Problem 2, $\text{int }C =\text{int }\overline C:$ Write $\overline C = \text{int }C\cup \partial C.$ Let $x\in\text{int }C, y\in \partial C.$

Claim: For $s>1,$ $x+s(y-x)\notin \overline C.$ (Thus $y$ is the "last point" in $\overline C$ on the ray from $x$ in the direction of $y.$)

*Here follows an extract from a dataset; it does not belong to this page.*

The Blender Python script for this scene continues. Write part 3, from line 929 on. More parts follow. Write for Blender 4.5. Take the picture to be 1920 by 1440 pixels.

Proof: Suppose this is false. Then for some $s>1,$ $z= x+s(y-x)\in \overline C.$ Now $y\in [x,z],$ so there exists $t\in (0,1)$ such that $y=tx+(1-t)z.$ Because $z\in \overline C,$ there exists a sequence $z_n$ in $C$ such that $z_n\to z.$

Choose $B=B(x,r)$ such that $B\subset \text{int }C.$ Then $B_n =tB+(1-t)z_n \subset \text{int }C$ for all $n.$ Note that the center of $B_n$ is $tx+(1-t)z_n$ and its radius is $tr.$ Here's the thing: $y\in B_n$ for large $n.$ To see this, use $y=tx+(1-t)z$ in the inequality $|y-(tx+(1-t)z_n)|<tr.$

Thus $y\in \text{int }C.$ But that's a contradiction, as $y\in \partial C,$ a set disjoint from $\text{int }C.$ This proves the claim.

This implies no open ball centered at $y$ is contained in $\overline C.$ It follows that no point on $\partial C$ can be in $\text{int }\overline C.$ This gives the desired result.